— START Data extract —

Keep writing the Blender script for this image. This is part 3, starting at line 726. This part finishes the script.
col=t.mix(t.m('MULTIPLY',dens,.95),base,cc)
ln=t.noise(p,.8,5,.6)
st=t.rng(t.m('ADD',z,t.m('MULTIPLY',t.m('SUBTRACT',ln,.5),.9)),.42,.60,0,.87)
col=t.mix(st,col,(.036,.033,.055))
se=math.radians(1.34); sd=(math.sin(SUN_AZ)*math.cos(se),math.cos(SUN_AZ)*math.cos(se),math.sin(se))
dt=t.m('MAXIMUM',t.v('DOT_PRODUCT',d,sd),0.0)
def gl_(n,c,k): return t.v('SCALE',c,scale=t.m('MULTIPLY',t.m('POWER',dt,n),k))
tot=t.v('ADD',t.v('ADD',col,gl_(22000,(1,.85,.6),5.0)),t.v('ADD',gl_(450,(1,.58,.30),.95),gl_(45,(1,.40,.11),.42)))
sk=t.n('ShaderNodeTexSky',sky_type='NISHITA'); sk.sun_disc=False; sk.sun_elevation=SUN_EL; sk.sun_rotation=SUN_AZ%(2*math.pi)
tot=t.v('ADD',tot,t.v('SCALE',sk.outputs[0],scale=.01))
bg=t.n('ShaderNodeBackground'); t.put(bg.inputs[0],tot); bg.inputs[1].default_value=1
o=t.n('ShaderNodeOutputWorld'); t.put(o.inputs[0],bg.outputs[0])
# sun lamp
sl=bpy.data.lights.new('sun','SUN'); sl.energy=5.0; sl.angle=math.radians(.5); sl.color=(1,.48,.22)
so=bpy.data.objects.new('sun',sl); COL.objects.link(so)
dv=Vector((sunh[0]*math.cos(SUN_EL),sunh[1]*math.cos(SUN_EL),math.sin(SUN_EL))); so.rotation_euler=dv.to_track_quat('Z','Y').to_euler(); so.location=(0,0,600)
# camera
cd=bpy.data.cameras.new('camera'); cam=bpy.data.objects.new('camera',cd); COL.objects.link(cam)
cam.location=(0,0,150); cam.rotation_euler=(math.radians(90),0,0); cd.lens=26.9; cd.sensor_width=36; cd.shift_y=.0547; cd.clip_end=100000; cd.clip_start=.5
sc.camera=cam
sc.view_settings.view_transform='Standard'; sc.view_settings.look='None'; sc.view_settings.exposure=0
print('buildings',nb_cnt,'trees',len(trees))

— END Data extract —

The listing above should be transcribed in full, exactly as written.

Keep writing the Blender script for this image. This is part 3, starting at line 726. This part finishes the script.
col=t.mix(t.m('MULTIPLY',dens,.95),base,cc)
ln=t.noise(p,.8,5,.6)
st=t.rng(t.m('ADD',z,t.m('MULTIPLY',t.m('SUBTRACT',ln,.5),.9)),.42,.60,0,.87)
col=t.mix(st,col,(.036,.033,.055))
se=math.radians(1.34); sd=(math.sin(SUN_AZ)*math.cos(se),math.cos(SUN_AZ)*math.cos(se),math.sin(se))
dt=t.m('MAXIMUM',t.v('DOT_PRODUCT',d,sd),0.0)
def gl_(n,c,k): return t.v('SCALE',c,scale=t.m('MULTIPLY',t.m('POWER',dt,n),k))
tot=t.v('ADD',t.v('ADD',col,gl_(22000,(1,.85,.6),5.0)),t.v('ADD',gl_(450,(1,.58,.30),.95),gl_(45,(1,.40,.11),.42)))
sk=t.n('ShaderNodeTexSky',sky_type='NISHITA'); sk.sun_disc=False; sk.sun_elevation=SUN_EL; sk.sun_rotation=SUN_AZ%(2*math.pi)
tot=t.v('ADD',tot,t.v('SCALE',sk.outputs[0],scale=.01))
bg=t.n('ShaderNodeBackground'); t.put(bg.inputs[0],tot); bg.inputs[1].default_value=1
o=t.n('ShaderNodeOutputWorld'); t.put(o.inputs[0],bg.outputs[0])
# sun lamp
sl=bpy.data.lights.new('sun','SUN'); sl.energy=5.0; sl.angle=math.radians(.5); sl.color=(1,.48,.22)
so=bpy.data.objects.new('sun',sl); COL.objects.link(so)
dv=Vector((sunh[0]*math.cos(SUN_EL),sunh[1]*math.cos(SUN_EL),math.sin(SUN_EL))); so.rotation_euler=dv.to_track_quat('Z','Y').to_euler(); so.location=(0,0,600)
# camera
cd=bpy.data.cameras.new('camera'); cam=bpy.data.objects.new('camera',cd); COL.objects.link(cam)
cam.location=(0,0,150); cam.rotation_euler=(math.radians(90),0,0); cd.lens=26.9; cd.sensor_width=36; cd.shift_y=.0547; cd.clip_end=100000; cd.clip_start=.5
sc.camera=cam
sc.view_settings.view_transform='Standard'; sc.view_settings.look='None'; sc.view_settings.exposure=0
print('buildings',nb_cnt,'trees',len(trees))